Katherine Benjamin (BHK 2008) is an internationally recognized leader in the digital service design community. Katherine’s work delivering service design projects in complex organizations has spanned a range of industries. Among them she has served as Vice President of Ayogo, a Vancouver-based digital healthcare startup company, and currently serves as Deputy Chief Technology Officer for Digital Services at NYC Mayor’s Office.

When asked about her memories as a KIN student she reflects, “my world went from black and white to technicolor when I took HKin classes that brought in sociology, psychology, and critical theory. I discovered whole academic areas richly describing some of the observations I’d had about the politics and power of sport. That there were people documenting, naming, and challenging sport as it relates to race, gender, class, power, and other intersectional considerations was the point at which I found my niche.”

While she was at UBC, Katherine was an athlete and coach for the UBC Varsity Ski team and was an Academic All-Canadian, and three-time All-American with the United States Collegiate Ski and Snowboard Association. During this time, she volunteered for the Beauty Night Society, and later developed a free fitness service for them called Womyn’s Gym, which was led by student volunteers. Katherine states that “through this work, I learned that although people came to Womyn’s Gym for the fitness classes, it was not the inherent appeal of exercise that drew people to the service. Rather, our provision of things like free childcare, fashionable leisurewear, and social time that enabled team-building and feelings of inclusion; the fitness bit…appeared to be somewhat secondary to the community building aspects.”

It was this aspect of community building that led Katherine to do her Master of Science in Health, Community and Development at the London School of Economics and Political Science (2010). “My academic focus pivoted to understanding how the broader social determinants of health impact an individual’s ability to have agency.
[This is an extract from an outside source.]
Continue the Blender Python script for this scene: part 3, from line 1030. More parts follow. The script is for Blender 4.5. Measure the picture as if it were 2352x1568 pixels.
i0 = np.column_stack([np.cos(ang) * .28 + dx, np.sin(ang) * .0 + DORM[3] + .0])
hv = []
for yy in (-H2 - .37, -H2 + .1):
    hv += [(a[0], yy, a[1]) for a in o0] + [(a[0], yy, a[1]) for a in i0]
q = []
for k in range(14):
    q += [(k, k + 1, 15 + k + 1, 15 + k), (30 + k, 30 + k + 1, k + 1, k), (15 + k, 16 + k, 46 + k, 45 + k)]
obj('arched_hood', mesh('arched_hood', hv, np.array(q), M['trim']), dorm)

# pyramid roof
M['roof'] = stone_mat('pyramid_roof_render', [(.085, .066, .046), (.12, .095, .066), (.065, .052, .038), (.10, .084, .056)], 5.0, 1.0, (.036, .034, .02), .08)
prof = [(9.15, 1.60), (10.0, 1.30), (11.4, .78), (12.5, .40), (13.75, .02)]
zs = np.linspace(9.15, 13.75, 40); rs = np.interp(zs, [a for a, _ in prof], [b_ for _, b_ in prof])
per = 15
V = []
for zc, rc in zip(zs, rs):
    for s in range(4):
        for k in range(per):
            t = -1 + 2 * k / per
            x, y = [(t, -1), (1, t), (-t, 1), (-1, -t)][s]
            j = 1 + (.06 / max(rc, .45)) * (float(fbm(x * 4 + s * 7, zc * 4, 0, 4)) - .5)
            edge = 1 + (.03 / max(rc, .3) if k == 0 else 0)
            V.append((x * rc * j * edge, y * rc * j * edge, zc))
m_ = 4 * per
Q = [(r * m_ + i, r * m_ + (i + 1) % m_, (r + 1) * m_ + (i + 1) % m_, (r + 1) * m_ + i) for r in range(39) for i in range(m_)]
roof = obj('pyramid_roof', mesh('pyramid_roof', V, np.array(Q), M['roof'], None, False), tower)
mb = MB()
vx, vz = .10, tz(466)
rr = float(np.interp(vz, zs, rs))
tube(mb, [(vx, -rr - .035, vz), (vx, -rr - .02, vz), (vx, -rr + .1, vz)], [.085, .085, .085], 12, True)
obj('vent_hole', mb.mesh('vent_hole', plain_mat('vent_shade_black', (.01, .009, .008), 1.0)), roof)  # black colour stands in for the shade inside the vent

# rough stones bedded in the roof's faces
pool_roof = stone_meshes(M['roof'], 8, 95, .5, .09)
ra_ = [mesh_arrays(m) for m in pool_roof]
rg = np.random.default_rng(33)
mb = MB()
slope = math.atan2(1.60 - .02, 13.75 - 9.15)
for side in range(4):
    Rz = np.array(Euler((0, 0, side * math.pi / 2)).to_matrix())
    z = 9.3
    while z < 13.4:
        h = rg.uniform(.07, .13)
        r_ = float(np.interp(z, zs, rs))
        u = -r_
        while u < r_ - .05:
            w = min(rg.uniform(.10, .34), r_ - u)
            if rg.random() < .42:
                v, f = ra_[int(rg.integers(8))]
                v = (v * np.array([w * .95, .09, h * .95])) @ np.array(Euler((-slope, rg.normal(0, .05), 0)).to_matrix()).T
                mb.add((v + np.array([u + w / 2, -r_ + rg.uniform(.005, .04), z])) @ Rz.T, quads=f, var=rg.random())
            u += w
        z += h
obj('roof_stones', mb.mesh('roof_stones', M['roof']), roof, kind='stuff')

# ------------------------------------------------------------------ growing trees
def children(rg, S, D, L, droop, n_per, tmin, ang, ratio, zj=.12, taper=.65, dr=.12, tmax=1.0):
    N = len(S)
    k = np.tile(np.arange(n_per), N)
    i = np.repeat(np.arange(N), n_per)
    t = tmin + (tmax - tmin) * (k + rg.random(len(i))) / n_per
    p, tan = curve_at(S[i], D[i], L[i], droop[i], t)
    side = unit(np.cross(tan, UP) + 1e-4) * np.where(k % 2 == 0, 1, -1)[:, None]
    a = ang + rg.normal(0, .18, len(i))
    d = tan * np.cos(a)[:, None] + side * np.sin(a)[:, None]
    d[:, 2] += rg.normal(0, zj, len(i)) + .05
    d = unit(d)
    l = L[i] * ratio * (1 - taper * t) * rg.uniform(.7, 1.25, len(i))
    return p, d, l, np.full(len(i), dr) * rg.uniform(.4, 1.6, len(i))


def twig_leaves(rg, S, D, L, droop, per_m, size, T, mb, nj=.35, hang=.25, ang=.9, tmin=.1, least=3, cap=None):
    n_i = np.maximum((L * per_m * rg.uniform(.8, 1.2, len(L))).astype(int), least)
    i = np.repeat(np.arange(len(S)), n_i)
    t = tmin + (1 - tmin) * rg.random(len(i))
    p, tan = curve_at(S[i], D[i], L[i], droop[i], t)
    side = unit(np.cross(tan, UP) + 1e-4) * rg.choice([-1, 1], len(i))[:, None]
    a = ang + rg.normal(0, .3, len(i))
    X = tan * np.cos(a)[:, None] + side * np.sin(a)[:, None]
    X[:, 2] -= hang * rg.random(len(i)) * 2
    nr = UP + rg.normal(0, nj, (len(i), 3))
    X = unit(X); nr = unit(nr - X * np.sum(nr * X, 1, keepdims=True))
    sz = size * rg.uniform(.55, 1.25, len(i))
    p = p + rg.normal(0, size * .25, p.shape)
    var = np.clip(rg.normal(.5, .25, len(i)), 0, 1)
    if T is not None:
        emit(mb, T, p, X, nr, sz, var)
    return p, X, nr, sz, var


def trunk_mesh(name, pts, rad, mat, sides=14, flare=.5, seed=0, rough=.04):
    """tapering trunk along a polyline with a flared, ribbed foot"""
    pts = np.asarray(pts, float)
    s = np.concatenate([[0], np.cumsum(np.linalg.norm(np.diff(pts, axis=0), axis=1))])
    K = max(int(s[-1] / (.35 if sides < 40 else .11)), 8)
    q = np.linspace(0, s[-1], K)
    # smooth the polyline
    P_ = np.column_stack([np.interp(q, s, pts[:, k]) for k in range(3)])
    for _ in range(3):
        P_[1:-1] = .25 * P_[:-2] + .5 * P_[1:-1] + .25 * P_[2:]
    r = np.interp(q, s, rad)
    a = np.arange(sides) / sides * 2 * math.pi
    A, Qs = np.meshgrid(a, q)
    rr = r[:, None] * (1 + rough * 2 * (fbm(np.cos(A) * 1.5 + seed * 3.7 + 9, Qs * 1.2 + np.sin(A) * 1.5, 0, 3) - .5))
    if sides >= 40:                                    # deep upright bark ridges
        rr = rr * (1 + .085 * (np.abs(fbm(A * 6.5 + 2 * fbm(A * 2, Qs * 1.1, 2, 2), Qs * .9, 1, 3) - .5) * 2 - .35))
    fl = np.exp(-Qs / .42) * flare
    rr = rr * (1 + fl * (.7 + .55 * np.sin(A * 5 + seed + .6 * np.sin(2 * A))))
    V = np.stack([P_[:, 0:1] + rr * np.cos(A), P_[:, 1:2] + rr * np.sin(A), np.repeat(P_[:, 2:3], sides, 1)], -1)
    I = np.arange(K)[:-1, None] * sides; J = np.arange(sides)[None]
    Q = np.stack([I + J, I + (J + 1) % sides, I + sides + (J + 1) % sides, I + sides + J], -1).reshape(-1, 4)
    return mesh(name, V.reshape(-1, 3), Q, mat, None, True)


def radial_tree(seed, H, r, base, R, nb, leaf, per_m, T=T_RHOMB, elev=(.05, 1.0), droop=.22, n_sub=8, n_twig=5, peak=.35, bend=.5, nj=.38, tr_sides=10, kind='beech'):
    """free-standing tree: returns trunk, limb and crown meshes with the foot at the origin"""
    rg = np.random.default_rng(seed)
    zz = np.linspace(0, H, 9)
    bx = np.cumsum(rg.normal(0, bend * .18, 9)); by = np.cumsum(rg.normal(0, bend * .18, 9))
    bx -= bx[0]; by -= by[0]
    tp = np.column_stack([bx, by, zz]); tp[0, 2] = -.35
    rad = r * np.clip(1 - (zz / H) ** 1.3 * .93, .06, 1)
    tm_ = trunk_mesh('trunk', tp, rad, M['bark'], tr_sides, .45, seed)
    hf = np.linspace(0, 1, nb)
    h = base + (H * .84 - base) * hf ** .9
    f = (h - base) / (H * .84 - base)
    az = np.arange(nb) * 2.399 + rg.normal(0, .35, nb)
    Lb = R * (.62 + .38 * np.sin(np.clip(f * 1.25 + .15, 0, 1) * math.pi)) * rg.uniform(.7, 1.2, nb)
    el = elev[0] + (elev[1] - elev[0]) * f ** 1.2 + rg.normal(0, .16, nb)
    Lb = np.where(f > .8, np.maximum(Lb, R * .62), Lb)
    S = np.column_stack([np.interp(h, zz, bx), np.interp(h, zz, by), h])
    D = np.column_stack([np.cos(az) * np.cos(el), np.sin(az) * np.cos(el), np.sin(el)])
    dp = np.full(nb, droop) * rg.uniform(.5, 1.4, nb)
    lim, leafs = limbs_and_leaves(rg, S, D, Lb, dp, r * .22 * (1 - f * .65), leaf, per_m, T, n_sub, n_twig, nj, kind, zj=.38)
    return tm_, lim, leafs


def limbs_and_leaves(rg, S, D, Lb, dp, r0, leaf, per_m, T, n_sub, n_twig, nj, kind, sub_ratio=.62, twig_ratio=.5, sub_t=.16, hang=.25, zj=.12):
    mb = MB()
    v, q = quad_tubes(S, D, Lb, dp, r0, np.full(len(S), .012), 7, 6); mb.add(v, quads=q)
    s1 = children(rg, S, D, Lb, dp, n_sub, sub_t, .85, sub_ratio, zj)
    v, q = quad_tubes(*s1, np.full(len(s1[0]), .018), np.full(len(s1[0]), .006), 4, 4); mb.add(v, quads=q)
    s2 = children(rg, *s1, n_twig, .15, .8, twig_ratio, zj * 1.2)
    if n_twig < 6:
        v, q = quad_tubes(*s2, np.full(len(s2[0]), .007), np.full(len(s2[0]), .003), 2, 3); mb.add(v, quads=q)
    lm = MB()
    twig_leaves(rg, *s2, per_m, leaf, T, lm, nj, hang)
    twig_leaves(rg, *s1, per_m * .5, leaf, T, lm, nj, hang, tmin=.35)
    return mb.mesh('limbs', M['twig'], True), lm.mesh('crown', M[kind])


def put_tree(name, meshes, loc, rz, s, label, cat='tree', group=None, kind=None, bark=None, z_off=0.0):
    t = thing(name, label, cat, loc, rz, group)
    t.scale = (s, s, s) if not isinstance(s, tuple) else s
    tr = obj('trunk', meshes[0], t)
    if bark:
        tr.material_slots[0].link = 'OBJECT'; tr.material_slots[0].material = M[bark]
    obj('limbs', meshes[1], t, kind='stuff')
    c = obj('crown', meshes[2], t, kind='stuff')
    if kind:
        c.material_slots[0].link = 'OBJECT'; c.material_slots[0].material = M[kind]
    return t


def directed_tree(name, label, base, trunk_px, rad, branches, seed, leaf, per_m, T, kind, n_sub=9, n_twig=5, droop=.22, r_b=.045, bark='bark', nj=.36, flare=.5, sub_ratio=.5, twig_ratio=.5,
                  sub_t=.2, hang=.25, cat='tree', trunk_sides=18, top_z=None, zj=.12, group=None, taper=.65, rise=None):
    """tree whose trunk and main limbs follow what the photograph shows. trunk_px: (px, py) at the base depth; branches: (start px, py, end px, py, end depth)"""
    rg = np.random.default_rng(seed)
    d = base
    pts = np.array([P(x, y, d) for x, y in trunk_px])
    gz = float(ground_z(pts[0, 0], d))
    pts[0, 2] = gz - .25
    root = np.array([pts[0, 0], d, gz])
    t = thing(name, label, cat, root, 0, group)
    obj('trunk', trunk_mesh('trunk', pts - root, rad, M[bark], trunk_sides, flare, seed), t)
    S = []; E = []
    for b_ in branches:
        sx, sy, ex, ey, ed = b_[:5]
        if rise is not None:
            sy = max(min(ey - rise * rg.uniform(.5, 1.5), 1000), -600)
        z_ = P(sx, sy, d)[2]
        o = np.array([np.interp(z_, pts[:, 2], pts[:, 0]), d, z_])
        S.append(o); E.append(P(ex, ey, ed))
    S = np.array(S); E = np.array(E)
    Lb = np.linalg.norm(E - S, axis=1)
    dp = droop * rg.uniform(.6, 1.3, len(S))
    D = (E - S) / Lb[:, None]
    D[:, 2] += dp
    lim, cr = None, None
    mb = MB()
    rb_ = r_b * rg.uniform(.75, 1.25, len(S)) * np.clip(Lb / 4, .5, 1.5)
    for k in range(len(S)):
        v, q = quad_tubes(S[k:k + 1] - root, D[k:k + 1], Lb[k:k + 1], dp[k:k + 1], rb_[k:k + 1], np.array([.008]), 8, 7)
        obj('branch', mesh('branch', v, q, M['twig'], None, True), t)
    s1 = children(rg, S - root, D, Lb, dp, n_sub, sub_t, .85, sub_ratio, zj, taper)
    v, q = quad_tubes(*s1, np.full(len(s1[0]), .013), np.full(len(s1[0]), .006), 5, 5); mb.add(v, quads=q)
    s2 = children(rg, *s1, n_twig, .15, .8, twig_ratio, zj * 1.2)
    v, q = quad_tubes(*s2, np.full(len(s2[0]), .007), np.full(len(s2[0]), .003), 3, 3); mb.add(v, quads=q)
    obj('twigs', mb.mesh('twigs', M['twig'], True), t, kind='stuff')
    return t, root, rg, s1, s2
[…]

For example, it is not very helpful to encourage people to walk 10,000 steps a day if they are not safe walking in their community; given these parameters, how might you design a walking program to support people who feel unsafe? Later, I added an additional lens to my work, digital technology. This was a natural transition that coincided with the mass adoption of smartphones.”

Over the last 10 years, Katherine has worked on innovation-focused projects in Canada, Malawi, the UK, and the United States for organizations like lululemon, the City of New York, the UK’s National Health Service, and the Ontario Cabinet Office. In 2017, she began teaching Service Design at Emily Carr University of Art + Design, where she often focuses on health design projects.

Katherine states that she leveraged UBC Kin skills and knowledge to grow her career from the research methods she acquired saying, “given my focus on qualitative methods of inquiry, expertise in research ethics is incredibly helpful. My ability to understand and use ethics review boards means that I have been able to conduct novel research with human subjects safely and respectfully.”

Katherine’s tips for students: “Take the time to learn things properly and with a bit of practice, it becomes much less daunting as you learn to flag and mitigate risk in the research process and develop your inner ethics compass.” And “consider taking electives that are out of your comfort zone — it will change your world view. For young alumni, adopt a learning mindset so you can approach the world with curiosity, humility, and empathy.”